### Collected material ###
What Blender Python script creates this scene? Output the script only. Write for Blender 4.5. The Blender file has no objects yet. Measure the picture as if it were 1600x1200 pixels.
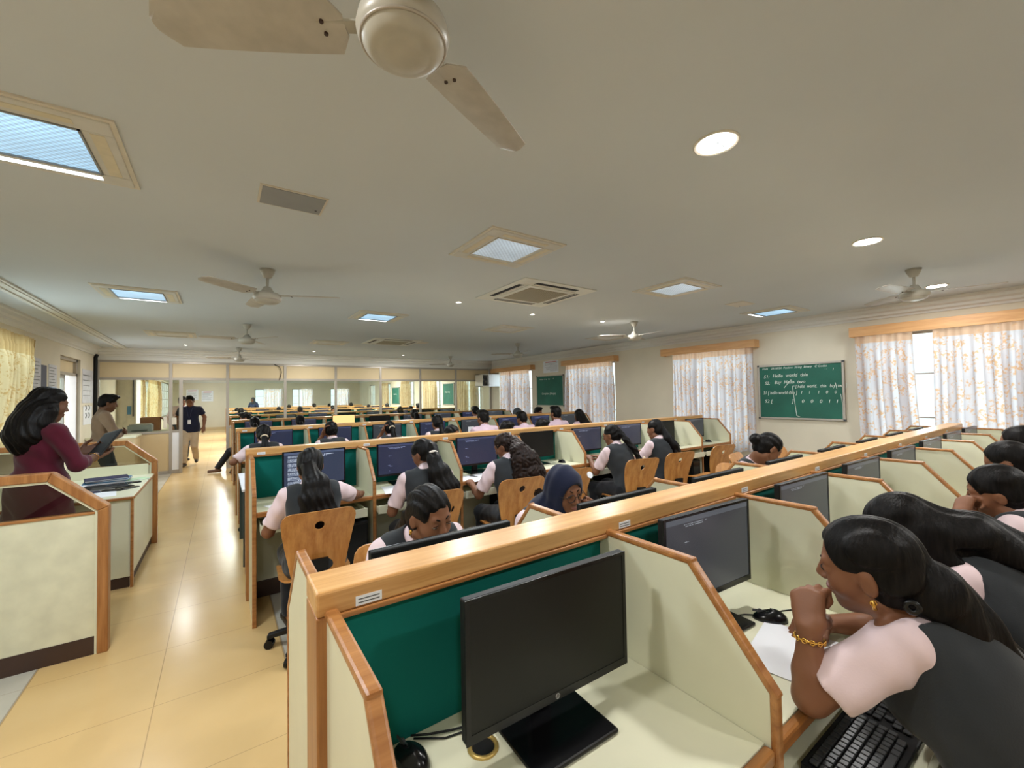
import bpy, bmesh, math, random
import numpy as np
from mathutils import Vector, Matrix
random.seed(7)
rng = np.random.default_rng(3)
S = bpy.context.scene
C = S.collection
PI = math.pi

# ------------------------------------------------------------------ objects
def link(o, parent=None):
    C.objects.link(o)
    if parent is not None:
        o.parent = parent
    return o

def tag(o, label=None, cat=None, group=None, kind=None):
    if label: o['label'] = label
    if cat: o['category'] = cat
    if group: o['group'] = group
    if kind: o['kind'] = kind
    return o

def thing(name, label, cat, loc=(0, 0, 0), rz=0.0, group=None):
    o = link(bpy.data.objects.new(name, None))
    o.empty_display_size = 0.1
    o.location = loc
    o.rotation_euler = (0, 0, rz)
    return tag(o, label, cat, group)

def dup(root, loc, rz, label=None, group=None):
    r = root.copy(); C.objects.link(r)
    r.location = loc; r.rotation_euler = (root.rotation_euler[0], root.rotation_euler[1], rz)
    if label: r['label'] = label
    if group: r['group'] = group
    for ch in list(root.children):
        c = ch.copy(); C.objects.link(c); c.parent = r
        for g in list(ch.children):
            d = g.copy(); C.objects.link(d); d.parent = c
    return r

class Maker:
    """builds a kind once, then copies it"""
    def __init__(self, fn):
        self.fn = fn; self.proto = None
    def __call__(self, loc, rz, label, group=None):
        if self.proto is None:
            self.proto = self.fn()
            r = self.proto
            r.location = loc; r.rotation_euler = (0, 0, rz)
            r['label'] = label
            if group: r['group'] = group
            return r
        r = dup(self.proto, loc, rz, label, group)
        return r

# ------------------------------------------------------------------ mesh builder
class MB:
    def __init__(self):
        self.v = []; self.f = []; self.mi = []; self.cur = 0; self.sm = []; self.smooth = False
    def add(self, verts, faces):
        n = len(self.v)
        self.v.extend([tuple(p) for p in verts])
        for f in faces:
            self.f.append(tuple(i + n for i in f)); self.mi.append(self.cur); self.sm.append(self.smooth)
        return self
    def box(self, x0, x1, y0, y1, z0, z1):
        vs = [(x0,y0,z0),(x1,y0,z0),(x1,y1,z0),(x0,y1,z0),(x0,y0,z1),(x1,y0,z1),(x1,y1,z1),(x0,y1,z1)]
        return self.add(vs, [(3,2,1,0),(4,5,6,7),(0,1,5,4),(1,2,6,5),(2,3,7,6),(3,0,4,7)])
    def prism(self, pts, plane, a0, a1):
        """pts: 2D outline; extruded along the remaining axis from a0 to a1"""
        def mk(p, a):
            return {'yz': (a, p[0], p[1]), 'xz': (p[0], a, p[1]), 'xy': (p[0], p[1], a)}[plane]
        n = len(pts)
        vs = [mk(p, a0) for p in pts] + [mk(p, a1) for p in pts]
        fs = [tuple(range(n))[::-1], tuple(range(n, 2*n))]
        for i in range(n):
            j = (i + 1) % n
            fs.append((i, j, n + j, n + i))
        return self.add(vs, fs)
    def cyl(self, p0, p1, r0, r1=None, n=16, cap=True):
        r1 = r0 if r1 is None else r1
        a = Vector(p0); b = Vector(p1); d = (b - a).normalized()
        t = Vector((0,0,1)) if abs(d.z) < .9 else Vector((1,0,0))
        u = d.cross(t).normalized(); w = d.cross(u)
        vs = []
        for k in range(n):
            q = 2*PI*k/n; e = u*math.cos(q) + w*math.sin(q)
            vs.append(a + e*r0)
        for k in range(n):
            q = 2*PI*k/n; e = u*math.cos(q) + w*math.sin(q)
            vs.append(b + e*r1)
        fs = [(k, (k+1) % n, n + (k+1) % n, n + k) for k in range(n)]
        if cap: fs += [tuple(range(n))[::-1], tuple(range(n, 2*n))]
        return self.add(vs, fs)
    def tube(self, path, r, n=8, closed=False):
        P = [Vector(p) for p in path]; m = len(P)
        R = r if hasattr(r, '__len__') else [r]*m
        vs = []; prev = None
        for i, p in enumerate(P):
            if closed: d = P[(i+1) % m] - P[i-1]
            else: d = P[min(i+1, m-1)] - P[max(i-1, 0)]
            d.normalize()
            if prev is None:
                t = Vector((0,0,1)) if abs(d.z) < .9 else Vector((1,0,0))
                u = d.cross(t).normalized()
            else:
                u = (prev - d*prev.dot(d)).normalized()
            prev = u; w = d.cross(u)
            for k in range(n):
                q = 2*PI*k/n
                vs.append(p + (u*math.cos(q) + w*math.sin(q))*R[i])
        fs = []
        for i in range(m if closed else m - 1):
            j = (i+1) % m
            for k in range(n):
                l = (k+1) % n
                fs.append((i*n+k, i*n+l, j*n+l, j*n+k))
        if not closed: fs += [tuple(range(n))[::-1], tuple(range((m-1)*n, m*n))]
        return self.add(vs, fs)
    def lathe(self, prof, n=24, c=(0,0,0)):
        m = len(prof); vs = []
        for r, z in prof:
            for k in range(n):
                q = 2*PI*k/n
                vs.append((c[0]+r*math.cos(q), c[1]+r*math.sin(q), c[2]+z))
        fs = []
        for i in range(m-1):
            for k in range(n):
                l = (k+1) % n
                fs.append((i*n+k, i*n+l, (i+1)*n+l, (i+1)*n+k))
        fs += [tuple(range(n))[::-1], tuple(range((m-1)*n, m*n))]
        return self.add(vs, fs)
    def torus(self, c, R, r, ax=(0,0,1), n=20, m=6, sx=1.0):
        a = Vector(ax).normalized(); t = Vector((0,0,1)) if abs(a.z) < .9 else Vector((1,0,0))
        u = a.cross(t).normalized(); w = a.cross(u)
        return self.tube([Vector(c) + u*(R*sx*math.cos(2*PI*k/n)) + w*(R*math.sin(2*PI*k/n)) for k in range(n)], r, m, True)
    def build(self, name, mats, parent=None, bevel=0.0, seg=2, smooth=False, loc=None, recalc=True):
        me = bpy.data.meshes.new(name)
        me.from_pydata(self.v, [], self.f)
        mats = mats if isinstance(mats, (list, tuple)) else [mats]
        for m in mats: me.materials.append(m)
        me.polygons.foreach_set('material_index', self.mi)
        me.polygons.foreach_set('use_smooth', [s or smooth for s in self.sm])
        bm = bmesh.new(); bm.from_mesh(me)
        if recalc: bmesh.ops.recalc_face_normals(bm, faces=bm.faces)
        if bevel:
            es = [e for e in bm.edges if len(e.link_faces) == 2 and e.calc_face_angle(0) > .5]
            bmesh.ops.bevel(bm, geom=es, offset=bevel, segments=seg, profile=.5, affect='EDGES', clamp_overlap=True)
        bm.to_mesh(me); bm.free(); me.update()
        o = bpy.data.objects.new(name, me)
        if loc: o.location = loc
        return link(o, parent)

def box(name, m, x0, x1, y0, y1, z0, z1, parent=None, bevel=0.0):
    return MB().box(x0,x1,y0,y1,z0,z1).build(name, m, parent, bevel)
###
From the first line above through the line containing "PI = math.pi", copy everything exactly, without the pictures.

### Answer for the task:
What Blender Python script creates this scene? Output the script only. Write for Blender 4.5. The Blender file has no objects yet. Measure the picture as if it were 1600x1200 pixels.
import bpy, bmesh, math, random
import numpy as np
from mathutils import Vector, Matrix
random.seed(7)
rng = np.random.default_rng(3)
S = bpy.context.scene
C = S.collection
PI = math.pi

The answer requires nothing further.